I thought Claire's plan was to get up in the wheelwell, freeze to death/asphyxiate, and then revive when the plane landed.
I was not taking Heroes-verse tech into account, it seems. Where planes have access from the wheelwells into the body of the plane....
I thought Claire's plan was to get up in the wheelwell, freeze to death/asphyxiate, and then revive when the plane landed.
Me too! I thought we were going to have a long dramatic sequence of her clinging and reviving.
Instead we had a short dramatic sequence of her knowing just which people to uncover and everything going to hell. Also fun.
Does she look somehow "different" to anyone else? If she were older I'd think she had work done but there's not really anything to nip and tuck.
She was wearing a shitload of makeup. She looked like a fucking doll.
Also, blonder straightened hair.
Instead we had a short dramatic sequence of her knowing just which people to uncover and everything going to hell. Also fun.
Yeah, you have to handwave getting aboard the plane. But as to the other prisoners, how many are there, anyway?

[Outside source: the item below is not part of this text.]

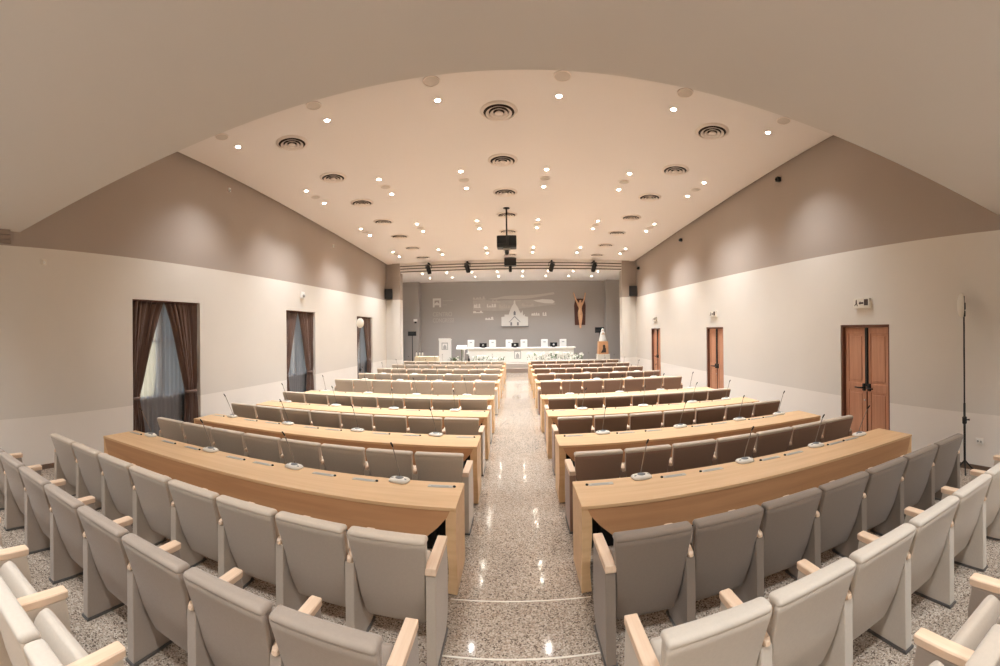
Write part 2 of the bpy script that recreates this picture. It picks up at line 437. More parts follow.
# ------------------------------------------------------------------ doors
for di, (a, b) in enumerate(DOORS):
    d = empty('door_%d' % (di+1), (0, 0, 0)); d['kind'] = 'structure'
    x = XR+.10
    fm = MB(); fm.box((XR+.02, a, 0), (x+.06, a+.045, DZ), .004); fm.box((XR+.02, b-.045, 0), (x+.06, b, DZ), .004); fm.box((XR+.02, a, DZ-.045), (x+.06, b, DZ), .004)
    build('door_frame', fm, M_['doorframe'], d)
    m = (a+b)/2
    for (p, q, near) in ((a+.045, m-.0035, 1), (m+.0035, b-.045, 0)):
        lf = MB(); lf.box((x, p-.003, 0), (x+.045, q+.003, DZ-.04), .002)
        # raised stiles, rails and panel mouldings
        st = .085
        lf.box((x-.014, p, .01), (x, p+st, DZ-.05), .004); lf.box((x-.014, q-st, .01), (x, q, DZ-.05), .004)
        for z0, z1 in ((.01, .16), (.96, 1.10), (DZ-.16, DZ-.05)): lf.box((x-.0135, p+st, z0), (x, q-st, z1), .004)
        for z0, z1 in ((.16, .96), (1.10, DZ-.16)):
            lf.box((x-.010, p+st+.045, z0+.045), (x+.002, q-st-.045, z1-.045), .008)
        o = build('door_leaf', lf, M_['door'], d)
        hd = MB()
        yy = q-.06 if near else p+.06; sg = -1 if near else 1
        hd.box((x-.05, yy-.028, .97), (x-.012, yy+.028, 1.10), .006)
        hd.tube([(x-.05, yy, 1.03), (x-.10, yy, 1.03), (x-.11, yy+sg*.05, 1.03), (x-.11, yy+sg*.15, 1.03)], .014)
        build('handle', hd, M_['blackmetal'], o)
    rod = MB(); rod.box((x-.045, m-.035, 1.05), (x-.014, m+.025, DZ-.055), .006); build('panic_rod', rod, M_['blackmetal'], d)
    build('door_floor_bolt', MB().box((x-.03, m-.012, .02), (x-.014, m+.012, .96), .003), M_['doorframe'], d)
    kh = MB(); kh.lathe([(.001, -.004), (.018, -.004), (.018, .004), (.001, .004)], (x-.018, m+.06, .8), 16, axis='x'); build('keyhole_plate', kh, M_['silver'], d)
    # exit sign over the door
    yc = m
    t = thing('exit_sign', 'white emergency exit lightbox above the %s double door' % ('nearest orange-brown', 'middle orange-brown', 'farthest orange-brown')[di], 'sign', (XR, yc, 2.45), 0, 'exit signs over the doors')
    build('sign_box', MB().box((-.06, -.19, 0), (0, .19, .17), .008), M_['offwhite'], t)
    g = MB(); xx = -.062
    g.box((xx-.002, -.17, .04), (xx, -.075, .15))                       # door pictogram
    g.box((xx-.002, -.06, .07), (xx, .02, .10)); g.prism([(.015, .05), (.055, .085), (.015, .12)], 'x', xx-.002, xx)   # arrow
    g.ball((xx-.001, .115, .135), .014, 8, 6, (.15, 1, 1)); g.box((xx-.002, .10, .08), (xx, .13, .122))              # running figure
    g.prism([(.10, .085), (.125, .085), (.165, .045), (.15, .035)], 'x', xx-.002, xx); g.prism([(.10, .09), (.12, .09), (.095, .035), (.075, .035)], 'x', xx-.002, xx)
    build('pictogram', g, M_['umber'], t)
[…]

A couple no-names fell out the hole, too.
I maintain that she figured out which hooded figure was Peter immediately via incesty attraction vibes.
Claire did look older. The wheel well thing, @@. The episode was choppy for me. It felt like it was 15 seconds per character in some order or other catch up time. I enjoyed many of the moments, but I think we need to cut down on the number of heroes that survive the plane crash.
I thought it was an okay episode, but I'm getting a little tired of them repurposing heroes into villians and vice versa to make the story. Don't get me wrong, I'm all about the shades of grey, but these characters just go black/white/black/white. It makes me dizzy. Why can't they come up with new bad guys?
Also, Claire calls Peter to tell him his mom and Nathan are plotting against all the Powies, so the first thing he does is go to his mom's house? In person? And was Peter's Mohinder cab ride a real coincidence, or was Mohinder there for a reason?
And was Peter's Mohinder cab ride a real coincidence, or was Mohinder there for a reason?
It appears to be a real coincidence, and in this instance, I'm OK with it. It was a nice harkening back to the first episode, and I liked how, for that moment at least, the two of them seemed to have come to a bit of peace with their contentious past. There was no dithering about the connections between them, they didn't even have to spell it out. They both knew. That they got into what is, essentially, a political debate about an issue that directly effects them and was obviously weighing on both their minds -- with Mohinder protesting too much -- made sense. All in all, it was a quiet scene I was pleased with.
And I didn't even mind so much Mohinder doing an immediate turnaround on his philosophical position when confronted with the reality of it. A goodly number of people do.